SUPPLIED MATERIAL:
▽

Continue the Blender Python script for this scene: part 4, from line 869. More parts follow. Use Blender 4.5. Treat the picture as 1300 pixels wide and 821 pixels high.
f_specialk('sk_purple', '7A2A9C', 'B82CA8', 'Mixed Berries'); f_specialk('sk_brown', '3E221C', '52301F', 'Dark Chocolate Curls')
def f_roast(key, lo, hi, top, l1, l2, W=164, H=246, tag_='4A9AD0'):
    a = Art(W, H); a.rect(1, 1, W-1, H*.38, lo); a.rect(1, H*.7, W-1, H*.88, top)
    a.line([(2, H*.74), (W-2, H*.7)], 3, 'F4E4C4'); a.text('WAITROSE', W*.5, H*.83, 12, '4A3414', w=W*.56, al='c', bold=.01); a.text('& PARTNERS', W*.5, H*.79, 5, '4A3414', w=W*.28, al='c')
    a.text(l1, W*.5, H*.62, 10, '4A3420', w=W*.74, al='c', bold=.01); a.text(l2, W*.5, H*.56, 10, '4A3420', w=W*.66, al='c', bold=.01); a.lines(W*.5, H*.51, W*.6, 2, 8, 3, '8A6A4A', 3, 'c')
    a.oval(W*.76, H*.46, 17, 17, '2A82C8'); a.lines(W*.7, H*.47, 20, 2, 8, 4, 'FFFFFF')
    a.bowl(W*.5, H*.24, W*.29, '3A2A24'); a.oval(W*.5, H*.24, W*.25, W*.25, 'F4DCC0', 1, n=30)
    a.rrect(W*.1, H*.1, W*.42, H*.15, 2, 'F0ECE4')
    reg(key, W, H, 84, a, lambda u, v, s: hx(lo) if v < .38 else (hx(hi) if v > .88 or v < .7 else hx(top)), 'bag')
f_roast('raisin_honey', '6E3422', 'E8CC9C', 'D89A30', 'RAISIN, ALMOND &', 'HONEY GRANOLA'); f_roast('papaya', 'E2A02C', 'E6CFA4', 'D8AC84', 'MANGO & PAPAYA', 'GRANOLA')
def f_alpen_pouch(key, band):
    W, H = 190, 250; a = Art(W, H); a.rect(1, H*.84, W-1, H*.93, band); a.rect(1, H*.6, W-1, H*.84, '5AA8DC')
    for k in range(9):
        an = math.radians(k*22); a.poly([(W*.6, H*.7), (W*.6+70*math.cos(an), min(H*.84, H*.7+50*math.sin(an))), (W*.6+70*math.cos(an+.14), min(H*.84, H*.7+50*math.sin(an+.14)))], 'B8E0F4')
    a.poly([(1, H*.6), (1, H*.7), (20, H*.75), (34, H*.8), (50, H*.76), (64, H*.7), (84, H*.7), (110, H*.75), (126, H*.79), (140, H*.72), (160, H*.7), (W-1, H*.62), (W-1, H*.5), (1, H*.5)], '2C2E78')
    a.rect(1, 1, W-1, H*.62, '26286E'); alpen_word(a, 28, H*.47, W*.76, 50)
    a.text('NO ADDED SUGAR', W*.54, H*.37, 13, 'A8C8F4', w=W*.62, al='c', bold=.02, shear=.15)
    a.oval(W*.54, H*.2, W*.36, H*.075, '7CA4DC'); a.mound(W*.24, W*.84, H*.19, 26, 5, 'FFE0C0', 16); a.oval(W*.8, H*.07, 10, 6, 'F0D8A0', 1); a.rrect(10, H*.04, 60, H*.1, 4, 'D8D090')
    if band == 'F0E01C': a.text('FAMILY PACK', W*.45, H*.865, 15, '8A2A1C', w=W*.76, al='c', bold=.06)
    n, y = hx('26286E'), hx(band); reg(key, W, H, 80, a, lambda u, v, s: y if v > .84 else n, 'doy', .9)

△

SET TASK: Give the data again, exactly as it stands.

WRITTEN RESPONSE:
Continue the Blender Python script for this scene: part 4, from line 869. More parts follow. Use Blender 4.5. Treat the picture as 1300 pixels wide and 821 pixels high.
f_specialk('sk_purple', '7A2A9C', 'B82CA8', 'Mixed Berries'); f_specialk('sk_brown', '3E221C', '52301F', 'Dark Chocolate Curls')
def f_roast(key, lo, hi, top, l1, l2, W=164, H=246, tag_='4A9AD0'):
    a = Art(W, H); a.rect(1, 1, W-1, H*.38, lo); a.rect(1, H*.7, W-1, H*.88, top)
    a.line([(2, H*.74), (W-2, H*.7)], 3, 'F4E4C4'); a.text('WAITROSE', W*.5, H*.83, 12, '4A3414', w=W*.56, al='c', bold=.01); a.text('& PARTNERS', W*.5, H*.79, 5, '4A3414', w=W*.28, al='c')
    a.text(l1, W*.5, H*.62, 10, '4A3420', w=W*.74, al='c', bold=.01); a.text(l2, W*.5, H*.56, 10, '4A3420', w=W*.66, al='c', bold=.01); a.lines(W*.5, H*.51, W*.6, 2, 8, 3, '8A6A4A', 3, 'c')
    a.oval(W*.76, H*.46, 17, 17, '2A82C8'); a.lines(W*.7, H*.47, 20, 2, 8, 4, 'FFFFFF')
    a.bowl(W*.5, H*.24, W*.29, '3A2A24'); a.oval(W*.5, H*.24, W*.25, W*.25, 'F4DCC0', 1, n=30)
    a.rrect(W*.1, H*.1, W*.42, H*.15, 2, 'F0ECE4')
    reg(key, W, H, 84, a, lambda u, v, s: hx(lo) if v < .38 else (hx(hi) if v > .88 or v < .7 else hx(top)), 'bag')
f_roast('raisin_honey', '6E3422', 'E8CC9C', 'D89A30', 'RAISIN, ALMOND &', 'HONEY GRANOLA'); f_roast('papaya', 'E2A02C', 'E6CFA4', 'D8AC84', 'MANGO & PAPAYA', 'GRANOLA')
def f_alpen_pouch(key, band):
    W, H = 190, 250; a = Art(W, H); a.rect(1, H*.84, W-1, H*.93, band); a.rect(1, H*.6, W-1, H*.84, '5AA8DC')
    for k in range(9):
        an = math.radians(k*22); a.poly([(W*.6, H*.7), (W*.6+70*math.cos(an), min(H*.84, H*.7+50*math.sin(an))), (W*.6+70*math.cos(an+.14), min(H*.84, H*.7+50*math.sin(an+.14)))], 'B8E0F4')
    a.poly([(1, H*.6), (1, H*.7), (20, H*.75), (34, H*.8), (50, H*.76), (64, H*.7), (84, H*.7), (110, H*.75), (126, H*.79), (140, H*.72), (160, H*.7), (W-1, H*.62), (W-1, H*.5), (1, H*.5)], '2C2E78')
    a.rect(1, 1, W-1, H*.62, '26286E'); alpen_word(a, 28, H*.47, W*.76, 50)
    a.text('NO ADDED SUGAR', W*.54, H*.37, 13, 'A8C8F4', w=W*.62, al='c', bold=.02, shear=.15)
    a.oval(W*.54, H*.2, W*.36, H*.075, '7CA4DC'); a.mound(W*.24, W*.84, H*.19, 26, 5, 'FFE0C0', 16); a.oval(W*.8, H*.07, 10, 6, 'F0D8A0', 1); a.rrect(10, H*.04, 60, H*.1, 4, 'D8D090')
    if band == 'F0E01C': a.text('FAMILY PACK', W*.45, H*.865, 15, '8A2A1C', w=W*.76, al='c', bold=.06)
    n, y = hx('26286E'), hx(band); reg(key, W, H, 80, a, lambda u, v, s: y if v > .84 else n, 'doy', .9)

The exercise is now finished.